We are simply having issues with laughing, especially laughing out loud. Life is freaking funny, but we want it “funny ha-ha” like the way it used to be, not “funny kill me now” the way it often seems to be these days. We’re hoping that ours is only a temporary affliction brought on by our current national circumstances and by the wretchedness in our daily discourse.
This year, we can’t promise you the funnies, or even that we may become wiser as the year goes by. We do promise you that we’ll keep trying to do both, even if we may not always be successful. This blog began during the last year of Secretary Rice’s tenure, spanned the entire tenures of Secretaries Clinton and Kerry, and through the long, dark and stormy 423 Tillerson days. And now we are right smack in the Swagger Era. And who knows how long this will last.
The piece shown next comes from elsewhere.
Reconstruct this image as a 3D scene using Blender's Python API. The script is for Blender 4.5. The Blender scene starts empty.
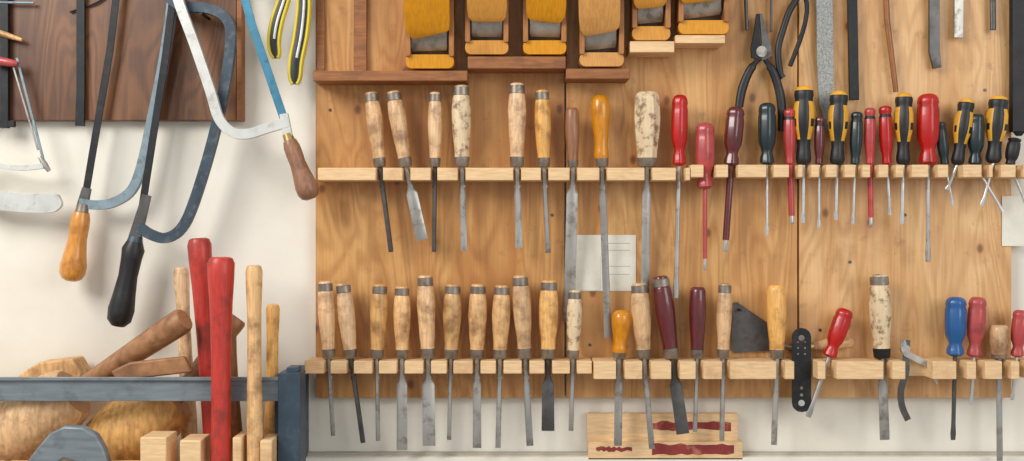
import bpy, math, random
from mathutils import Vector
random.seed(4)
S=0.0018; D=2.0; Z0=1.5
def P(px,py,d=0.056):
    k=(D-d)/D*S
    return Vector(((px-512)*k,-d,Z0-(py-230.5)*k))
def lin(c):
    r=[]
    for v in c:
        v=v/255
        r.append(v/12.92 if v<=0.04045 else ((v+0.055)/1.055)**2.4)
    return (*r,1)
# ---------------------------------------------------------------- materials
def mat(name,rgb,rough=0.5,metal=0.0,var=0.12,scale=(8,8,8),rand=0.0,grime=0.0,grimecol=(60,45,35),bump=0.0,coat=0.0,nscale=5,gscale=30,glo=0.52,ghi=0.66,trans=0.0):
    m=bpy.data.materials.new(name); m.use_nodes=True
    nt=m.node_tree; N=nt.nodes; L=nt.links
    b=N['Principled BSDF']
    b.inputs['Roughness'].default_value=rough; b.inputs['Metallic'].default_value=metal
    b.inputs['Coat Weight'].default_value=coat; b.inputs['Transmission Weight'].default_value=trans
    tc=N.new('ShaderNodeTexCoord'); oi=N.new('ShaderNodeObjectInfo')
    mul=N.new('ShaderNodeMath'); mul.operation='MULTIPLY'; mul.inputs[1].default_value=37.0
    L.new(oi.outputs['Random'],mul.inputs[0])
    add=N.new('ShaderNodeVectorMath'); add.operation='ADD'
    L.new(tc.outputs['Object'],add.inputs[0]); L.new(mul.outputs[0],add.inputs[1])
    mp=N.new('ShaderNodeMapping'); mp.inputs['Scale'].default_value=scale
    L.new(add.outputs[0],mp.inputs['Vector'])
    n=N.new('ShaderNodeTexNoise'); n.inputs['Scale'].default_value=nscale; n.inputs['Detail'].default_value=5
    L.new(mp.outputs[0],n.inputs['Vector'])
    cr=N.new('ShaderNodeValToRGB'); c=lin(rgb)
    cr.color_ramp.elements[0].position=.3; cr.color_ramp.elements[1].position=.7
    cr.color_ramp.elements[0].color=(*[x*(1-var)for x in c[:3]],1)
    cr.color_ramp.elements[1].color=(*[min(1,x*(1+var))for x in c[:3]],1)
    L.new(n.outputs['Fac'],cr.inputs['Fac'])
    out=cr.outputs['Color']
    if grime>0:
        g=N.new('ShaderNodeTexNoise'); g.inputs['Scale'].default_value=gscale; g.inputs['Detail'].default_value=6; g.inputs['Roughness'].default_value=.65
        L.new(add.outputs[0],g.inputs['Vector'])
        r=N.new('ShaderNodeMapRange'); r.inputs[1].default_value=glo; r.inputs[2].default_value=ghi; r.inputs[4].default_value=grime
        L.new(g.outputs['Fac'],r.inputs[0])
        mx=N.new('ShaderNodeMixRGB'); mx.inputs['Color2'].default_value=lin(grimecol)
        L.new(r.outputs[0],mx.inputs['Fac']); L.new(out,mx.inputs['Color1']); out=mx.outputs['Color']
        if metal>0:
            rr=N.new('ShaderNodeMapRange'); rr.inputs[3].default_value=rough; rr.inputs[4].default_value=min(1,rough+.3)
            L.new(r.outputs[0],rr.inputs[0]); L.new(rr.outputs[0],b.inputs['Roughness'])
    if rand>0:
        h=N.new('ShaderNodeHueSaturation')
        r=N.new('ShaderNodeMapRange'); r.inputs[3].default_value=1-rand; r.inputs[4].default_value=1+rand*.5
        L.new(oi.outputs['Random'],r.inputs[0]); L.new(r.outputs[0],h.inputs['Value']); L.new(out,h.inputs['Color']); out=h.outputs['Color']
        m7=N.new('ShaderNodeMath'); m7.operation='MULTIPLY'; m7.inputs[1].default_value=7.31; L.new(oi.outputs['Random'],m7.inputs[0])
        fr=N.new('ShaderNodeMath'); fr.operation='FRACT'; L.new(m7.outputs[0],fr.inputs[0])
        r2=N.new('ShaderNodeMapRange'); r2.inputs[3].default_value=.88; r2.inputs[4].default_value=1.22
        L.new(fr.outputs[0],r2.inputs[0]); L.new(r2.outputs[0],h.inputs['Saturation'])
    L.new(out,b.inputs['Base Color'])
    if bump>0:
        bp=N.new('ShaderNodeBump'); bp.inputs['Strength'].default_value=bump; bp.inputs['Distance'].default_value=.002
        L.new(n.outputs['Fac'],bp.inputs['Height']); L.new(bp.outputs[0],b.inputs['Normal'])
    return m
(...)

This ride is making even mellow bloggers cranky. So let’s chew on eleven but onward to year 12. We hope you’ll keep us company even if, like us, you just want to be bewitched at times, like Rip Van Winkle in the old-growth forests of the Catskills.
Note: For new dot-gov and related readers who are just getting acquainted with this blog, please read the plain print: this blogger does not/does not work for the secretary of state or any government-funded entity. This blog is supported by a few ads and donations from generous readers. We conduct public discourse as a private citizen. And as always, any take down notice will be published in full.